REQUIRED TASK: Count how many lines of the data below contain the string "this"; the reply should be that number alone.

THE DATA:
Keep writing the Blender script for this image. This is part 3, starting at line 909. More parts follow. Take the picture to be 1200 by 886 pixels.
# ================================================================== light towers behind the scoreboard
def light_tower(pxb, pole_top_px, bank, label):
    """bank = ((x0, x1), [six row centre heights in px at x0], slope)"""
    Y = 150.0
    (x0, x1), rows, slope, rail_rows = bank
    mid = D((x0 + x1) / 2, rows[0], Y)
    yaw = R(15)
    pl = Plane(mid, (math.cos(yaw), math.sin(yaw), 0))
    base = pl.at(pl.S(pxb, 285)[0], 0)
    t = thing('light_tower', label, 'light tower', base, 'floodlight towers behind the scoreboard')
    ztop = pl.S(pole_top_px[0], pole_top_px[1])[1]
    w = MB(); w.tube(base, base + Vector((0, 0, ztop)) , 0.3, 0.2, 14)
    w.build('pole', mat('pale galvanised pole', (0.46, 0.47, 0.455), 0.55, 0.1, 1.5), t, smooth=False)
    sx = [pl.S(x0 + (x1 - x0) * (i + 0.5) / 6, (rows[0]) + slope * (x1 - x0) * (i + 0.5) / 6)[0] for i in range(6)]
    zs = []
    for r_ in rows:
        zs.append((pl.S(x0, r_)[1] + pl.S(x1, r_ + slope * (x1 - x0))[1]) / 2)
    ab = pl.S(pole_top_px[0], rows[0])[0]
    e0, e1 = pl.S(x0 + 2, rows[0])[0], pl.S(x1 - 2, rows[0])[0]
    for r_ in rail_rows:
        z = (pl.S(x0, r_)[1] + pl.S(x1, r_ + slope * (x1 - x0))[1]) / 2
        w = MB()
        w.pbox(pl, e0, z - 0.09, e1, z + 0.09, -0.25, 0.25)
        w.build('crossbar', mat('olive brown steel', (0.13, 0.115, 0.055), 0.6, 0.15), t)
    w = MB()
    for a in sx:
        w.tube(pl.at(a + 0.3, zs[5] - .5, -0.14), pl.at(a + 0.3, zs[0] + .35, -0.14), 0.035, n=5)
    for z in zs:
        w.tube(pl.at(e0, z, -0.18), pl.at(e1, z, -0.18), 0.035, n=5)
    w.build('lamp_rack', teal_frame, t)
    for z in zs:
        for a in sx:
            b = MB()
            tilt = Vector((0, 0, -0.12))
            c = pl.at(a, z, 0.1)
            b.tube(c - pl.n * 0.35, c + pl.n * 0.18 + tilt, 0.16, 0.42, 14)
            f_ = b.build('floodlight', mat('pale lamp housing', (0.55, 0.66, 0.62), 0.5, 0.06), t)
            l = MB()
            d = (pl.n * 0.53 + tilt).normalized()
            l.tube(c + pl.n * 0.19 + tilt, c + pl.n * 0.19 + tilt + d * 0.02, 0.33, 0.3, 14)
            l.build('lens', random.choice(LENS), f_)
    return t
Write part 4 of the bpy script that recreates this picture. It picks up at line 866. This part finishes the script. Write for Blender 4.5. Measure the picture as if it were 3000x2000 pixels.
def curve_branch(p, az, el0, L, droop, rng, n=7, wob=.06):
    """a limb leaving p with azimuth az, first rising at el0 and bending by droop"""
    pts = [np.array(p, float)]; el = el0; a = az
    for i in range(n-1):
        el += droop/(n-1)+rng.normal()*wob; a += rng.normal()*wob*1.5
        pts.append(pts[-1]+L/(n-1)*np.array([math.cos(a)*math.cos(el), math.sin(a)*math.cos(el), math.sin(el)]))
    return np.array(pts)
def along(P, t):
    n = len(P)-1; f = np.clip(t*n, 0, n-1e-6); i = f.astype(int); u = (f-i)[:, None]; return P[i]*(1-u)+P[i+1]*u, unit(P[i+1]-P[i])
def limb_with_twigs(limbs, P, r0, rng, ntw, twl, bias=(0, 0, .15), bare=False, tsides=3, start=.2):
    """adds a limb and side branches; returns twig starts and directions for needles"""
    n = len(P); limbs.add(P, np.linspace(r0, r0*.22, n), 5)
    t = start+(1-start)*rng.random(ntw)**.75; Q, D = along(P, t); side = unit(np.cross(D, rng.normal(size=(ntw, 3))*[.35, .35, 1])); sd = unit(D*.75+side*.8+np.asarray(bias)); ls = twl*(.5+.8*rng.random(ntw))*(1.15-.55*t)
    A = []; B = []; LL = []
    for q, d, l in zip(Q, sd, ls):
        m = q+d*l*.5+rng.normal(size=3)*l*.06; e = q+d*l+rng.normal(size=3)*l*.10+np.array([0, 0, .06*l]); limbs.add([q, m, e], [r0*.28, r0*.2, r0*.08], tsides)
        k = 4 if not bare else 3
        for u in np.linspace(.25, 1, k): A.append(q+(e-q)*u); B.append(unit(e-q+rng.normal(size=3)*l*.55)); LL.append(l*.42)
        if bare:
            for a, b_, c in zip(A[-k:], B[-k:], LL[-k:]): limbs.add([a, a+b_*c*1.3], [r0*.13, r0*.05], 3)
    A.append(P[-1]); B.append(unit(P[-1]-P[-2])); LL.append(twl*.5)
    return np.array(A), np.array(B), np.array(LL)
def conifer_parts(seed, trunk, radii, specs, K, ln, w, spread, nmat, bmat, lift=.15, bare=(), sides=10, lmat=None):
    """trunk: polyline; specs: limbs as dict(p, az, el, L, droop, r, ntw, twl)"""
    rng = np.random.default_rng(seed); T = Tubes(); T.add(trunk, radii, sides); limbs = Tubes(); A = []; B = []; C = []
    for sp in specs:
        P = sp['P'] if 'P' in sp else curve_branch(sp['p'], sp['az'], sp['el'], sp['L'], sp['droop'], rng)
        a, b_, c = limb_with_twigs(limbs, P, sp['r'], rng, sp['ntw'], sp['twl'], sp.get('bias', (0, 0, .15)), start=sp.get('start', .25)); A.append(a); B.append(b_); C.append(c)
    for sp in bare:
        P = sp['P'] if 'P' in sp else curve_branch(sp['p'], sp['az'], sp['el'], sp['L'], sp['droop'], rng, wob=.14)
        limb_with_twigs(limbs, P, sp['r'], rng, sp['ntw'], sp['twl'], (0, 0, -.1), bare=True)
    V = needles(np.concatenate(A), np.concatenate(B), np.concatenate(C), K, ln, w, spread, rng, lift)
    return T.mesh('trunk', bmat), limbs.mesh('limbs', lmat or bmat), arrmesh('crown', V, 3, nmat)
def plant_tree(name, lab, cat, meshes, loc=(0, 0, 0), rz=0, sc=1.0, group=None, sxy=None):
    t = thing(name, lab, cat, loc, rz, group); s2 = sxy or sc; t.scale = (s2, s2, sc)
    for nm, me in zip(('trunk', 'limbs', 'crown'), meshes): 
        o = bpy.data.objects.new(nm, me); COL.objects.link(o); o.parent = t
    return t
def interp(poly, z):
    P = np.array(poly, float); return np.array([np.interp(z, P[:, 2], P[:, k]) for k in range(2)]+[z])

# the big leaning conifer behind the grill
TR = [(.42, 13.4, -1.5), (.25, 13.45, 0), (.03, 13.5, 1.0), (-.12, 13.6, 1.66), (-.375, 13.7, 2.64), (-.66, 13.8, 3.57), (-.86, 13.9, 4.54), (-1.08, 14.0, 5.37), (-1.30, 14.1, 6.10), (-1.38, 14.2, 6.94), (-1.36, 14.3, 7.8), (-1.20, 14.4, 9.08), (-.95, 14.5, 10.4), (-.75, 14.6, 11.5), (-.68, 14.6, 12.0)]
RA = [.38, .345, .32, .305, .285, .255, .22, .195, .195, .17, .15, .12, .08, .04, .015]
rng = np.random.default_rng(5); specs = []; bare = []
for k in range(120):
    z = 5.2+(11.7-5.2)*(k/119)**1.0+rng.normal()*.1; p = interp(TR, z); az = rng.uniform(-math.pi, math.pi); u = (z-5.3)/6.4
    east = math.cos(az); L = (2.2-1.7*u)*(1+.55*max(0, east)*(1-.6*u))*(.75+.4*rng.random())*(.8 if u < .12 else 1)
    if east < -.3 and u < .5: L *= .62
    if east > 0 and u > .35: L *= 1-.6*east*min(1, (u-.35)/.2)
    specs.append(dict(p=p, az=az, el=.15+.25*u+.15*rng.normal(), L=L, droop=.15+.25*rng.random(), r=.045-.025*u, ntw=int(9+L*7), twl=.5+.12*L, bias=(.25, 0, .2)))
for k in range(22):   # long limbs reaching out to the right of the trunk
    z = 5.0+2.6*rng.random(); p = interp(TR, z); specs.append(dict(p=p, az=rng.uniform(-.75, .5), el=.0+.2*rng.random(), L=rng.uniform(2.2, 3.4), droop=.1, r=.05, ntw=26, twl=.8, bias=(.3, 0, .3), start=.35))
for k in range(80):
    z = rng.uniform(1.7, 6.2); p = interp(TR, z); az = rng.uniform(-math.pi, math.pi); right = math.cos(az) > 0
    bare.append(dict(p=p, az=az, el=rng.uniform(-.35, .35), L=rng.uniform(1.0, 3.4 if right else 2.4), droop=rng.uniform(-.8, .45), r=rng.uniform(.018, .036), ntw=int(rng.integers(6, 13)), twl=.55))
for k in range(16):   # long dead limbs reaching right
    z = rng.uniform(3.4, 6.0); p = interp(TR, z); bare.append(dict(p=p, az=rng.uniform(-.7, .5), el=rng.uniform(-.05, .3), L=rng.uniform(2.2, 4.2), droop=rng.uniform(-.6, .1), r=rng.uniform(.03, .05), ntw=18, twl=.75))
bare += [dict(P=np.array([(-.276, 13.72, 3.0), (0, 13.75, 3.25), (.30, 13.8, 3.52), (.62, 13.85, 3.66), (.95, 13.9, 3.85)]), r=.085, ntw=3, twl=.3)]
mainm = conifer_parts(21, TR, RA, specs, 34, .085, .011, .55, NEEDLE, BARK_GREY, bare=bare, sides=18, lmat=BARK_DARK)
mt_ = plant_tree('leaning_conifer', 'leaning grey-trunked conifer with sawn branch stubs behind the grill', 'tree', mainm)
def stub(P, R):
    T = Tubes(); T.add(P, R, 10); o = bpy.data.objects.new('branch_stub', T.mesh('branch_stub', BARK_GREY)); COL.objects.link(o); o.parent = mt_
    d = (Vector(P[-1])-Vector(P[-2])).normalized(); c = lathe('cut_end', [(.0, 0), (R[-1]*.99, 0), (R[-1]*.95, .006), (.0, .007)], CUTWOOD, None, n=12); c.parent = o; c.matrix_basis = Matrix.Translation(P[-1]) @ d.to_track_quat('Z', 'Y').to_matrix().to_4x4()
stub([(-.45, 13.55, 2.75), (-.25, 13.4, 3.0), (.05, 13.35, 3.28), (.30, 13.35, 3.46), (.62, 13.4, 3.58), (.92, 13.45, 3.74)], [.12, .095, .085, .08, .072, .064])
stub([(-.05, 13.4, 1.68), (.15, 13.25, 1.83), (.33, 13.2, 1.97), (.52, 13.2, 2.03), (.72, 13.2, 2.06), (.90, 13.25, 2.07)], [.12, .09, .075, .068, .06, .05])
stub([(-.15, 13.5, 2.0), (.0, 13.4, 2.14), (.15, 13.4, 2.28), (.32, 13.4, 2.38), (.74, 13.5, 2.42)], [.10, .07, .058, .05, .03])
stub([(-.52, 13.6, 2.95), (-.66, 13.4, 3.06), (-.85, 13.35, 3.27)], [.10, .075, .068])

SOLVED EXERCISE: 2